Exercise input |
★ ★ ★

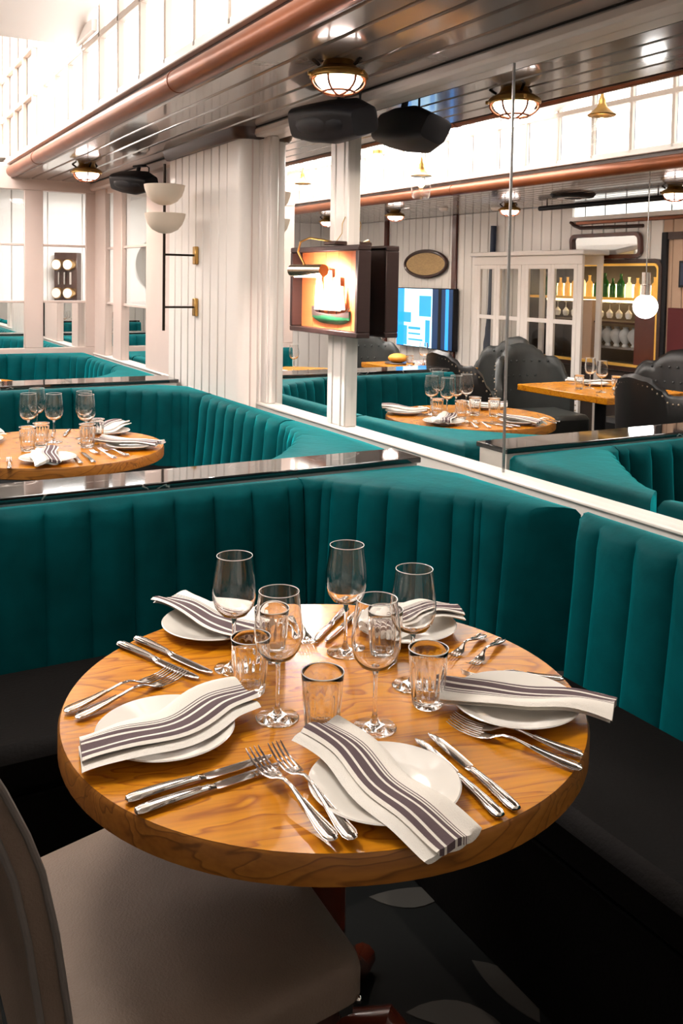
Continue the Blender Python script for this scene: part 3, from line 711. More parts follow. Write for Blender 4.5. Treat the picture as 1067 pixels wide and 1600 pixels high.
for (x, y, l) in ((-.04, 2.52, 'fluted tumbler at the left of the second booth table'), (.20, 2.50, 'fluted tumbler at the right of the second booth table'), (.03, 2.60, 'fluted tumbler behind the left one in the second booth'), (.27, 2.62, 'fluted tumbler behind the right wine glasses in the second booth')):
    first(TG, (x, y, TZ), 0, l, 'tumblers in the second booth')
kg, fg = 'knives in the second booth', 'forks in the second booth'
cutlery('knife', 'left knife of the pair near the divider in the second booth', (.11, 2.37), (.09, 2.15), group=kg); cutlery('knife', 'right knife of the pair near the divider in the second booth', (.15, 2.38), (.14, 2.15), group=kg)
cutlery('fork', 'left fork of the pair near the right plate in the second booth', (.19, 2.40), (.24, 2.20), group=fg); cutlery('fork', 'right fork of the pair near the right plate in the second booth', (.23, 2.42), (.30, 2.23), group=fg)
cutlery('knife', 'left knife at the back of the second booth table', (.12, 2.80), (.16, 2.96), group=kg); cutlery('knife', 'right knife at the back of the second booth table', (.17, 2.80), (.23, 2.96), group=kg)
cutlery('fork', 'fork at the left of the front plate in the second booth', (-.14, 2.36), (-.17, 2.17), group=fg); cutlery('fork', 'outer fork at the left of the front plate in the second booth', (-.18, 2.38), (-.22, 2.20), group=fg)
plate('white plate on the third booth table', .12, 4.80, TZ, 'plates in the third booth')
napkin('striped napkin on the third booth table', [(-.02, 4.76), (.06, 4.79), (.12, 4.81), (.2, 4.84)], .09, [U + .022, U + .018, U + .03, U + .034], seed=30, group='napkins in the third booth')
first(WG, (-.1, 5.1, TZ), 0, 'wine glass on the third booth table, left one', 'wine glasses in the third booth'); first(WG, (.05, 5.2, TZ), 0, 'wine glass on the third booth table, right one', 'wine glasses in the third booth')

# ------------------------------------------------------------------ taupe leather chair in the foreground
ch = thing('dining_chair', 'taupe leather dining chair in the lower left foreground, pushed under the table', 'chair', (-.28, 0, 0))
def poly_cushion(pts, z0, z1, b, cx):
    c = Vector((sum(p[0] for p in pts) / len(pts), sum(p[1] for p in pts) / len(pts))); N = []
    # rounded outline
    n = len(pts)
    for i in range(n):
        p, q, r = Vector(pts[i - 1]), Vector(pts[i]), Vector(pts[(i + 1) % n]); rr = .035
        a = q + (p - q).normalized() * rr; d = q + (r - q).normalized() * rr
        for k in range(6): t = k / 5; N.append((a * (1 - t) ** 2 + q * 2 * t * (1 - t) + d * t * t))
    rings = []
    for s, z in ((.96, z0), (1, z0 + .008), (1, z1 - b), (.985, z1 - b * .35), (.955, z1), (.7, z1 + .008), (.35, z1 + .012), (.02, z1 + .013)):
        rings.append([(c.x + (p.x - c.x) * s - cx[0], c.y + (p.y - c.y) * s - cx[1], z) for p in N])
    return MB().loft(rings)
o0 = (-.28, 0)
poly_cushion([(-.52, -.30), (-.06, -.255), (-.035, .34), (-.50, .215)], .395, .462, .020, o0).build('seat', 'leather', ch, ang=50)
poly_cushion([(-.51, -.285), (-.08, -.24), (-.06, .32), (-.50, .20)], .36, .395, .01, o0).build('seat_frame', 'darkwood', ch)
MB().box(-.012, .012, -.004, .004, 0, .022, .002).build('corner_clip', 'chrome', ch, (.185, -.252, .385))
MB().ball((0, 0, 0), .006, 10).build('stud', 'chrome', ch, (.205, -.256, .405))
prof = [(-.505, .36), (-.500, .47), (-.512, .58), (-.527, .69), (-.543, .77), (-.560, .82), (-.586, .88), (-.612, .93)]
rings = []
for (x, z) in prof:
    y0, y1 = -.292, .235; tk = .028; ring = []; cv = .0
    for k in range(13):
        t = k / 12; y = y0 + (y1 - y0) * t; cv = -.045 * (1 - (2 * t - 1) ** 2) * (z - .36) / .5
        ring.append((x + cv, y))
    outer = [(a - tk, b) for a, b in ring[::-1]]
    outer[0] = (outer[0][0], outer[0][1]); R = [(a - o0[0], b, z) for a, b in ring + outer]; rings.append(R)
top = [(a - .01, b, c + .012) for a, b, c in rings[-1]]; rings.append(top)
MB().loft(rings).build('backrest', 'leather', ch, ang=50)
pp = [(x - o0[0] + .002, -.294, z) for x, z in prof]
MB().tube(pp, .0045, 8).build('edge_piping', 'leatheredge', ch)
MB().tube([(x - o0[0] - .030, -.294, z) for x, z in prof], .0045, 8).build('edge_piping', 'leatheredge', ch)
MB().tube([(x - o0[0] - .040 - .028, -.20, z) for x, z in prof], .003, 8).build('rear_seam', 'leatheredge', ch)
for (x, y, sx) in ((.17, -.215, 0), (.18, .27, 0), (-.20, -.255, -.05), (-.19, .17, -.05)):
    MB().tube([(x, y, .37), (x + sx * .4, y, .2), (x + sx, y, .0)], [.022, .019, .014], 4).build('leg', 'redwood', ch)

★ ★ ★

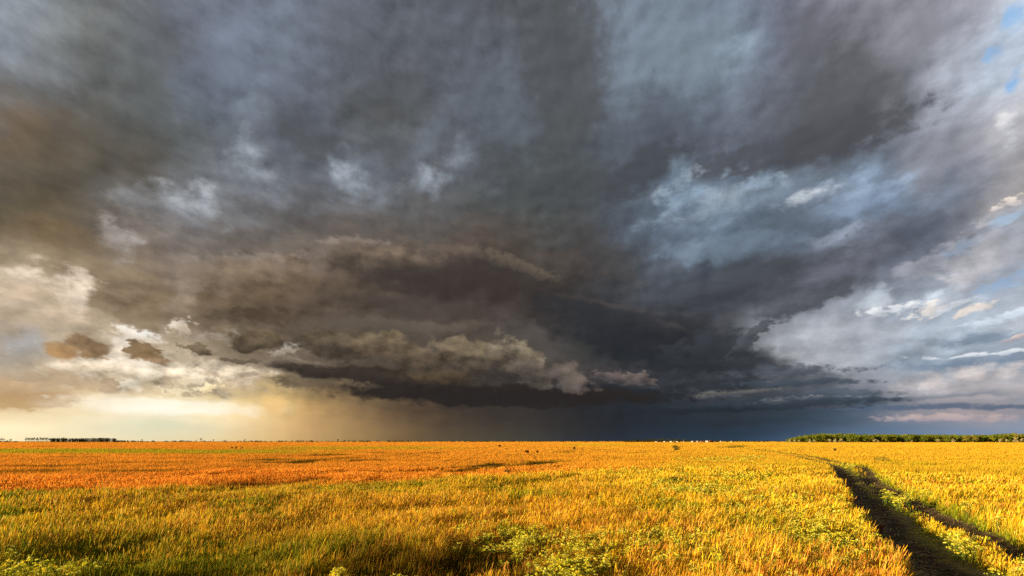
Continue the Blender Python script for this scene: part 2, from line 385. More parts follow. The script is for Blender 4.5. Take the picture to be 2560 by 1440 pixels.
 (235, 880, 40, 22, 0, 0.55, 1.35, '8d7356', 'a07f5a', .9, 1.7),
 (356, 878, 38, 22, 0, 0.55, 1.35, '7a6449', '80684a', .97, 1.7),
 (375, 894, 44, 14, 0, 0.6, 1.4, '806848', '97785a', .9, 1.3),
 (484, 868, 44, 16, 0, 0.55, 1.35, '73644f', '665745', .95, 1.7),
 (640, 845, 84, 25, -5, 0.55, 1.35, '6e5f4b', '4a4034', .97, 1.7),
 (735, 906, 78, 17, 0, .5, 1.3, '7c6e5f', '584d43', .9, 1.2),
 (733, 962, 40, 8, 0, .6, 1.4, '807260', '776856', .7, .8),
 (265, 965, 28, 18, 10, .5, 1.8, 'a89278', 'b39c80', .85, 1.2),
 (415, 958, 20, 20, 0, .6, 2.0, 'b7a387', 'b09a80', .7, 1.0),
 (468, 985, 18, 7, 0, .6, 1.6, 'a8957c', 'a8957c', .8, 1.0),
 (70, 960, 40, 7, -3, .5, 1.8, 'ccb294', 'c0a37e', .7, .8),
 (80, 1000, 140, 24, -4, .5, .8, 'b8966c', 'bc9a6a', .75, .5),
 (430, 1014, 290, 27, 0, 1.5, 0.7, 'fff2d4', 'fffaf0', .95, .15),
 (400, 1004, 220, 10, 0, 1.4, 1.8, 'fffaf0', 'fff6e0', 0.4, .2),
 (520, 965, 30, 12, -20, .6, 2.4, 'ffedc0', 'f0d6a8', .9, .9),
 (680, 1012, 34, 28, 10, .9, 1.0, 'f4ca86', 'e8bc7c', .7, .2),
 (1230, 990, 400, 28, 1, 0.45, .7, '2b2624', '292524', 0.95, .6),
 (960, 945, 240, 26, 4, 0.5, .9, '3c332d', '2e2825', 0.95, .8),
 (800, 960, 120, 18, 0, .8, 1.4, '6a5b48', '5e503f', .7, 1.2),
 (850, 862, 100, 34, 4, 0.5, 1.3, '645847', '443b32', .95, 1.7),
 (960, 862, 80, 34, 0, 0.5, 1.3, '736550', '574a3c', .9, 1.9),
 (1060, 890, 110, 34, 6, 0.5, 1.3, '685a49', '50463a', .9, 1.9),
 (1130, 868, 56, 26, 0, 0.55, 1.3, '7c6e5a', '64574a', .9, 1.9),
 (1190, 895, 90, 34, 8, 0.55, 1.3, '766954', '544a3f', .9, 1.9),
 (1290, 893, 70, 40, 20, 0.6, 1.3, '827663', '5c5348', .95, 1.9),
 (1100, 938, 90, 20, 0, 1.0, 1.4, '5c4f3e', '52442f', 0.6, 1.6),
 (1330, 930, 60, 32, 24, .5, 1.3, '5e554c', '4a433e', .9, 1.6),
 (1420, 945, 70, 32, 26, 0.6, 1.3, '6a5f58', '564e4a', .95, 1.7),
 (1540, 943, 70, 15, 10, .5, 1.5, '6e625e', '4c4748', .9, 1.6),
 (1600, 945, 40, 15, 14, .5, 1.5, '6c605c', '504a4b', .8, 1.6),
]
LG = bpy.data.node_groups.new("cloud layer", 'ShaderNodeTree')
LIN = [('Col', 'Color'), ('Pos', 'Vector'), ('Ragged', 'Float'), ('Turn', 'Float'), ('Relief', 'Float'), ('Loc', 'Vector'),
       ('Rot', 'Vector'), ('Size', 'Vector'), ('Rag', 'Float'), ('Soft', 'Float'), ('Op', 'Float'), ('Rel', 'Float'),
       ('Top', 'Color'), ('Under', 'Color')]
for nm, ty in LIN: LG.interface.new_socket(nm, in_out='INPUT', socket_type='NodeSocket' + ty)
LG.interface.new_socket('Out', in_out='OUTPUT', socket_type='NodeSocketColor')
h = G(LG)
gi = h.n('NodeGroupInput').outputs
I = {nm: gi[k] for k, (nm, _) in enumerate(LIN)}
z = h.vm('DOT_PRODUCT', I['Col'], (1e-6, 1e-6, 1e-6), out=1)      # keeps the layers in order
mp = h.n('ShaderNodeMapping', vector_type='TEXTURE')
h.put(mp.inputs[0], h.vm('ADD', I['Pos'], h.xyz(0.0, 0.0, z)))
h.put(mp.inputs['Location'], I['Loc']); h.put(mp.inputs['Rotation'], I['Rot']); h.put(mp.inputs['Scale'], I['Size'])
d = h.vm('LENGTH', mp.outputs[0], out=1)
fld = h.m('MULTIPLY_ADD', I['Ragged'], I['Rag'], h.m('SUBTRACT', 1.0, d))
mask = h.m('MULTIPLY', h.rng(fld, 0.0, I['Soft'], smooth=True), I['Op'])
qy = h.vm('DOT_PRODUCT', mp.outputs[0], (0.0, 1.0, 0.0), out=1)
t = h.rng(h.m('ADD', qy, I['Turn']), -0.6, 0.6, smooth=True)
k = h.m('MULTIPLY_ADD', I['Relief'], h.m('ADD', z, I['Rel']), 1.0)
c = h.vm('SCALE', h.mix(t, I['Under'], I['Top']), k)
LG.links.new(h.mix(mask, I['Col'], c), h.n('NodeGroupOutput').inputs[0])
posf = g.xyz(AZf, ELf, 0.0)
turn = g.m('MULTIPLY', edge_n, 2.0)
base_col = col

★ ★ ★

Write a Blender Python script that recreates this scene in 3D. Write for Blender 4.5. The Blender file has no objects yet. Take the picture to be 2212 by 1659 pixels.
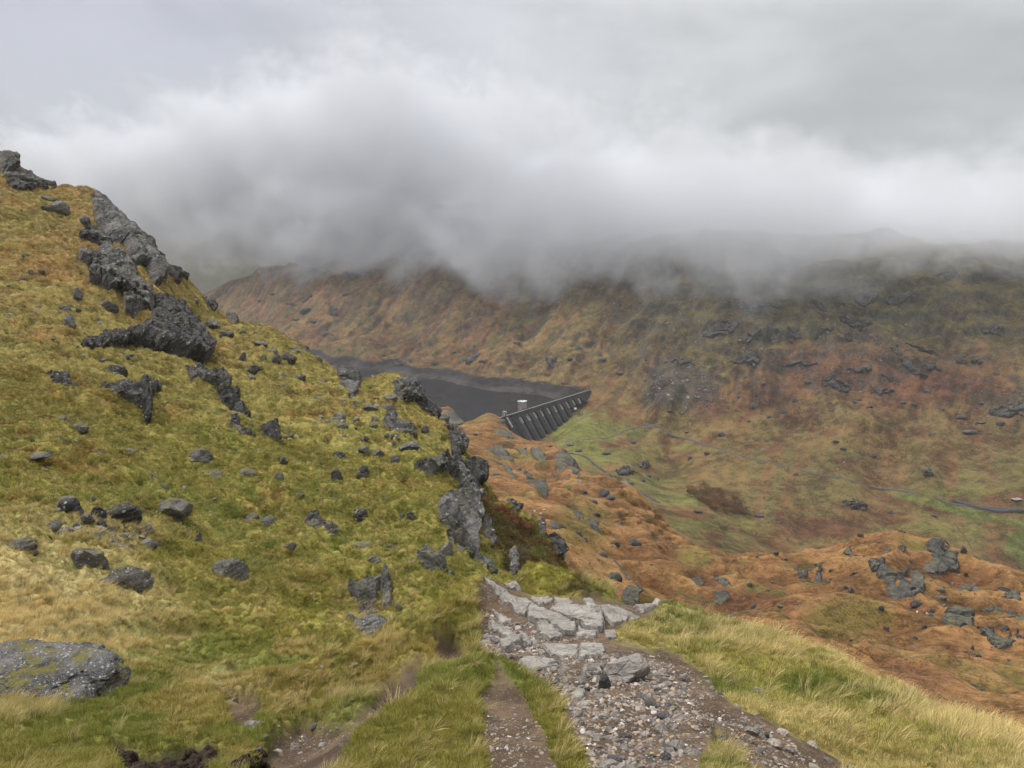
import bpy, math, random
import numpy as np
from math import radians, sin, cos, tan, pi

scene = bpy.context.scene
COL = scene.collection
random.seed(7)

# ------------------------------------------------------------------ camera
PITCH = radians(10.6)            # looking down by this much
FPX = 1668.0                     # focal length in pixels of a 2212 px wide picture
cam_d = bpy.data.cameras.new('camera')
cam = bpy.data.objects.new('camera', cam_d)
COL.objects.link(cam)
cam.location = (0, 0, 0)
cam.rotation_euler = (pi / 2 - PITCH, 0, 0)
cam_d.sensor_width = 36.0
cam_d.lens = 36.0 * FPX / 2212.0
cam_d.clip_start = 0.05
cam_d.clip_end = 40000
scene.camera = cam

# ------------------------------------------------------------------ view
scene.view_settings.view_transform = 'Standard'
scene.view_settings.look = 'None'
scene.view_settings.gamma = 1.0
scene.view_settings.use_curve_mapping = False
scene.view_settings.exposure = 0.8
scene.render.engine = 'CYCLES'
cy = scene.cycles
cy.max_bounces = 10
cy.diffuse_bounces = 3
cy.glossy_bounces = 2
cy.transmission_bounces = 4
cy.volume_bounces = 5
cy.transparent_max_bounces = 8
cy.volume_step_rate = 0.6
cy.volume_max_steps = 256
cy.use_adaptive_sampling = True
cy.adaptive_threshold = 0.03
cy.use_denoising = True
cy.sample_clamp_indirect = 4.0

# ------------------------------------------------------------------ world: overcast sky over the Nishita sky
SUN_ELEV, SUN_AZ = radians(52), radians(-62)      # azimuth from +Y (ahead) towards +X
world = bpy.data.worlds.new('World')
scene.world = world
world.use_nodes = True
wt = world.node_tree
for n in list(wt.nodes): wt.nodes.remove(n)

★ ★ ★

Exercise directions | Give again, word for word, the lines from the one that contains "Write a Blender" to the one that contains "random.seed(7)", both included. Omit the pictures.

The completed task |
Write a Blender Python script that recreates this scene in 3D. Write for Blender 4.5. The Blender file has no objects yet. Take the picture to be 2212 by 1659 pixels.
import bpy, math, random
import numpy as np
from math import radians, sin, cos, tan, pi

scene = bpy.context.scene
COL = scene.collection
random.seed(7)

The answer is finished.